Recorded data.
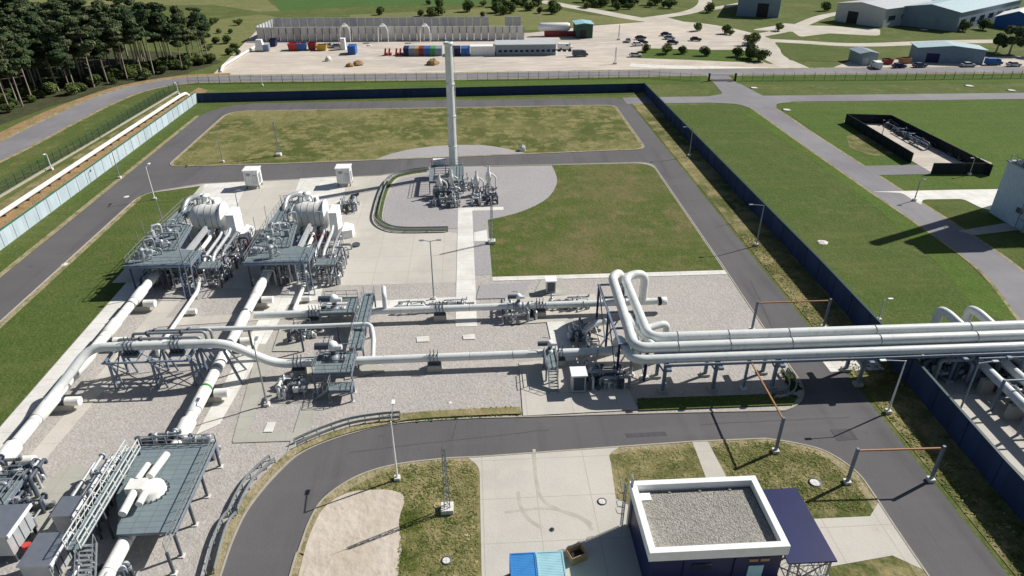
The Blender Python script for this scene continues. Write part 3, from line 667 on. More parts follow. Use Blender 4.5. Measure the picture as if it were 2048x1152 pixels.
def clamp_support(label, x, y, z, r, h0, cat='pipe support', base=0.0):
    t = thing('pipe_support', label, cat, (x, y, 0))
    MB().box((x, y, (h0+base)/2), (1.7, 1.5, h0-base), 0, .94).build('beam' if base else 'block', 'leg' if base else 'concrete_grey', t)
    q = MB().box((x, y, h0+.08), (1.4, 1.3, .16)); q.box((x, y, (h0+z-r)/2+.1), (1.2, .9, max(.1, z-r-h0+.25))); q.build('saddle', 'steel_dark', t)
    for k in (-.42, 0, .42):
        q = MB(); n = 10; R2 = r+.07
        pts = [(x+k, y+R2*math.cos(math.pi*i/n), z+R2*math.sin(math.pi*i/n)) for i in range(n+1)]
        q.tube(pts, .05, 0, 6); q.bar((x+k, y-R2, z), (x+k, y-R2, h0), .07); q.bar((x+k, y+R2, z), (x+k, y+R2, h0), .07)
        q.bar((x+k, y+.1, z+R2), (x+k, y+.1, z+R2+.55), .08)
        q.build('clamp', 'steel_dark', t)
clamp_support('concrete block with clamps under the front long pipe, below the double lamp post', -5.2, 65.5, 1.6, .48, .95)
clamp_support('concrete block with clamps under the rear long pipe, right of the double lamp post', -4.9, 76.5, 1.65, .48, .95)
clamp_support('concrete block with clamps just left of front valve platform', -20.8, 65.5, 1.6, .48, .95)
clamp_support('concrete block with clamps just left of rear valve platform', -21.2, 76.3, 1.7, .48, .95)
clamp_support('concrete block with clamps on rear long pipe near the cabinet', 8.2, 76.6, 1.6, .48, .95)
clamp_support('concrete block with clamps on the front long pipe beside the upright valve', 9.4, 65.6, 1.6, .48, .95)
clamp_support('raised clamp saddle in the left half of the raised pipe', -38.6, 65.0, 5.0, .5, 4.15, base=3.9)
clamp_support('raised clamp saddle in the right half of the raised pipe', -33.6, 65.0, 5.0, .5, 4.15, base=3.9)

# ---- pipe bridge to the right
zb = 5.5
t = thing('bridge_pipe', 'rearmost pale pipe of the bridge, rising in a wide loop from the capped pipe', 'pipeline', (22, 77, 0))
MB().tube([(21.9, 76.8, 1.6), (21.9, 76.8, 6.0), (18.9, 75.8, 6.0), (19.0, 62.4, 5.6), (150, 62.4, 5.6)], .55, 1.5, 26, seg=8).build('pipe', 'pipe', t)
for x in (20.2, 26, 32.9, 42.9, 54, 66, 80): ring(MB(), (x+2, 62.4, 5.6), .60, .08, 'X').build('band', 'steel', t)
t = thing('bridge_pipe', 'middle pale pipe of the bridge, with the long arm reaching back over the rear pipe', 'pipeline', (17, 76, 0))
MB().tube([(19.0, 76.7, 1.6), (18.6, 76.9, 6.1), (17.3, 75.6, 6.1), (17.0, 60.6, 5.5), (150, 60.6, 5.5)], .58, 1.5, 26, seg=8).build('pipe', 'pipe', t)
for x in (20.2, 26, 32.9, 42.9, 54, 66, 80): ring(MB(), (x+1.6, 60.6, 5.5), .63, .08, 'X').build('band', 'steel', t)
t = thing('bridge_pipe', 'front lower pale pipe of the bridge, curving down on the left', 'pipeline', (17, 59, 0))
MB().tube([(16.1, 65.7, 1.6), (16.1, 64.6, 4.4), (16.6, 59.6, 4.65), (150, 59.6, 4.65)], .52, 1.5, 26, seg=8).build('pipe', 'pipe', t)
t = thing('bridge_pipe', 'short looped pale pipe tucked under the bridge pipes at their left end', 'pipeline', (21, 65, 0))
MB().tube([(22.0, 65.8, 1.2), (22.0, 65.8, 5.3), (18.9, 64.9, 5.0), (18.6, 62.4, 5.0)], .42, 1.0, 22, seg=8).build('pipe', 'pipe', t)
MB().tube([(18.2, 68.2, 1.6), (17.9, 68.2, 5.2), (17.9, 66.2, 5.2), (19.4, 60.8, 5.2)], .42, .9, 22, seg=8).build('pipe', 'pipe', t)
def portal(label, x, ya=59.6, yb=62.4, zt=4.6, y2=None):
    t = thing('bridge_portal', label, 'pipe support', (x, (ya+yb)/2, 0))
    for y in (ya, yb):
        MB().box((x, y, .2), (.95, .8, .4)).build('foot', 'concrete_grey', t)
        MB().box((x, y, zt/2+.1), (.34, .3, zt-.3)).build('leg', 'leg', t)
        MB().prism([(x-.17, y-.15), (x+.17, y-.15), (x+.17, y+.15), (x-.17, y+.15)], zt-.02, zt+.1).build('plate', 'leg', t)
        q = MB().bar((x, y, zt-1.2), (x+.75, y, zt-.05), .18); q.bar((x, y, zt-1.2), (x-.75, y, zt-.05), .18); q.build('bracket', 'leg', t)
    q = MB().box((x, (ya+yb)/2+.2, zt+.12), (.5, yb-ya+3.2, .3)); q.build('crossbeam', 'leg', t)
    return t
for lb, x in (('leftmost blue grey portal under the pipe bridge', 20.4), ('second blue grey portal from the left under the bridge', 26.1), ('portal at the bridge just before the right road, on the gravel tip', 32.9),
              ('portal between right road and the dark barrier', 42.9), ('portal standing past the dark barrier on shaded ground', 53.5), ('portal near the right picture edge under the bridge', 58.5)):
    portal(lb, x, y2=None, zt=3.9)
t = thing('cable_tray', 'long closed cable tray running under the bridge pipes', 'cable tray', (40, 61.5, 0))
MB().box((85, 61.6, 4.15), (131, 2.3, .16)).build('tray', 'leg', t)
t = thing('bridge_girder', 'long blue grey girder carrying the front pipe of the bridge', 'girder', (40, 59.4, 0))
q = MB(); q.box((85, 58.8, 4.3), (130, .14, .3)); q.build('girder', 'leg', t)
MB().box((85, 63.2, 4.7), (130, .16, .5)).build('rear_girder', 'leg', t)
# tall dark rack frame left of the arms
t = thing('steel_frame', 'tall dark blue braced steel frame under the long arms of the bridge pipes', 'frame', (16.5, 70, 0))
for x in (15.6, 18.8):
    for y in (61.8, 68.5, 75.2): MB().bar((x, y, 0), (x, y, 5.2), .24).build('leg', 'navy', t)
q = MB()
for x in (15.6, 18.8):
    q.bar((x, 61.8, 5.2), (x, 75.2, 5.2), .24)
    for a, b in ((61.8, 68.5), (68.5, 75.2)): q.bar((x, a, .3), (x, b, 5), .12); q.bar((x, b, .3), (x, a, 5), .12)
for y in (61.8, 65, 68.5, 72, 75.2): q.bar((15.4, y, 5.25), (19.3, y, 5.25), .2)
q.build('bracing', 'leg', t)
# legs for short stubs in front
for lb, x, y in (('short round pipe leg on a pad left of the first bridge portal', 17.5, 63.0), ('short round pipe leg on a pad next to first bridge portal', 19.0, 62.3)):
    t = thing('support_column', lb, 'pipe support', (x, y, 0)); MB().cyl((x, y, .2), (x, y, 4.6), .2, n=12).build('leg', 'steel', t); MB().cyl((x, y, 0), (x, y, .3), .55, .45, 14).build('foot', 'concrete_white', t)

# ================================================================== VALVES AND CLUTTER
def valve(label, c, s=1.0, name='actuator_valve', axis='X', head='white'):
    x, y, z = c; t = thing(name, label, 'valve', (x, y, 0))
    MB().lathe((x, y, z), [(.55*s, -1.0*s), (.8*s, -1.0*s), (.8*s, -.85*s), (.6*s, -.8*s), (.95*s, -.45*s), (1.05*s, 0), (.95*s, .45*s), (.6*s, .8*s), (.8*s, .85*s), (.8*s, 1.0*s), (.55*s, 1.0*s)], 20, axis).build('body', 'steel', t)
    MB().cyl((x, y, z+.8*s), (x, y, z+1.9*s), .32*s, n=14).build('stem', 'steel_dark', t)
    MB().lathe((x, y, z+2.1*s), [(0, -.4*s), (.5*s, -.4*s), (.62*s, -.1*s), (.55*s, .3*s), (.3*s, .55*s), (0, .6*s)], 20, 'Z').build('bonnet', head, t)
    MB().cyl((x-.4*s, y, z+2.1*s), (x-2.0*s, y, z+2.1*s), .42*s, n=16).build('actuator', 'steel_dark', t)
    MB().cyl((x+.4*s, y-.3*s, z+2.1*s), (x+1.1*s, y-.3*s, z+2.1*s), .3*s, n=14).build('gearbox', head, t)
    MB().tube([(x, y+.5*s, z+2.2*s), (x-.2*s, y+1.1*s, z+2.6*s), (x-1.2*s, y+1.1*s, z+2.6*s)], .06*s, .2, 8).build('hose', 'steel', t)
    return t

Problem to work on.
In the material above, show every line where the word "from" turns up.

Answer for the task.
The Blender Python script for this scene continues. Write part 3, from line 667 on. More parts follow. Use Blender 4.5. Measure the picture as if it were 2048x1152 pixels.
t = thing('bridge_pipe', 'rearmost pale pipe of the bridge, rising in a wide loop from the capped pipe', 'pipeline', (22, 77, 0))
for lb, x in (('leftmost blue grey portal under the pipe bridge', 20.4), ('second blue grey portal from the left under the bridge', 26.1), ('portal at the bridge just before the right road, on the gravel tip', 32.9),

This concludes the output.